New Delhi: Call it a double whammy. First, reports surfaced in August last year that China’s Alibaba Group has put on hold plans to invest in Indian companies amid geopolitical tensions between the two nations. Now, the “disappearing” act by Alibaba founder and owner of fintech venture Ant Group, Jack Ma, may have left top-notch Indian digital firms flummoxed.
According to US-based PitchBook that delivers data on private capital markets, Alibaba and its affiliates Alibaba Capital Partners and Ant Group (earlier known as Ant Financial) invested more than $2 billion in Indian companies since 2015.
Overall, in the last five years, Chinese investors (including Tencent) have poured in over $5.7 billion into the Indian start-up ecosystem, according to data from Venture Intelligence.
The companies where Alibaba Group via its fintech ventures have invested in include digital payments platform Paytm, online food delivery platform Zomato and BigBasket.
Zomato in January last year raised $150 million from Ant Financial. Ant Financial has been an investor in Zomato since 2018.

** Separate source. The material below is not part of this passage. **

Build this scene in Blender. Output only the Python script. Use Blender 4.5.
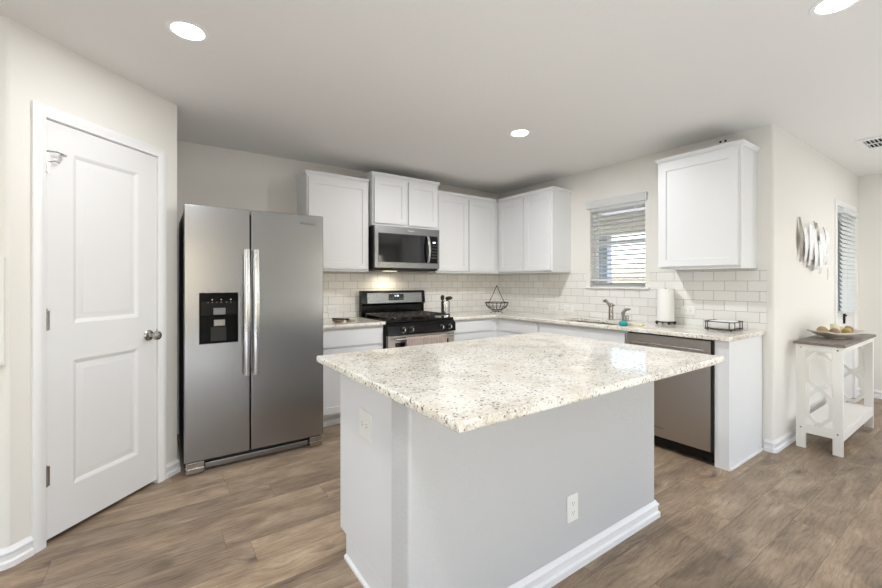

Meanwhile, Paytm in December refuted a report that claimed that Ant Group is considering the sale of its 30 per cent stake in the homegrown digital payments major. Ant Group also said that the report is based on “false information”.
Jack Ma’s fallout with the Chinese government started when the Shanghai Stock Exchange (SSE) in November postponed Ant Group’s listing at $37 billion, which would have been the biggest IPO ever.
The Shanghai Stock Exchange cited regulatory changes as the reason behind this sudden suspension.
Alibaba shares plunged by almost 10 per cent in Hong Kong after the news, as Ma lost more than $3 billion in his net worth. Since then, Ma has been nearly untraceable.
On December 26, the People’s Bank of China, the country’s central bank, “summoned Ant Group for regulatory talks, announcing a sweeping plan for the fintech firm to ‘rectify’ its regulatory violations”.
The banking authority has laid out a five-point compliance agenda for Ant Group. The agenda is that Ant Group should return to its roots in payments and bring more transparency to transactions.
“It must obtain the necessary licenses for its credit businesses and protect user data privacy and establish a financial holding company and ensure it holds sufficient capital.”
The Ant Group must also “revamp its credit, insurance, wealth management and other financial businesses according to the law and step up compliance for its securities business”.
Ant said it has established an internal “rectification workforce” to work on all the regulatory requirements.
China’s top market watchdog has also begun investigation into alleged anti-competition practices by Alibaba.
The State Administration for Market Regulation started investigation into alleged anti-competition practices by the e-commerce giant, as Beijing tightened control of an expanding internet.
In a brief note, the State Administration for Market Regulation said that it is investigating Alibaba over its “choosing one from two” policy.
As part of this policy, merchants are forced to sell exclusively on Alibaba e-commerce platforms and skip rivals like JD.com.
“Alibaba will actively cooperate with the regulators on the investigation,” the company said, adding that its “business operations remain normal.”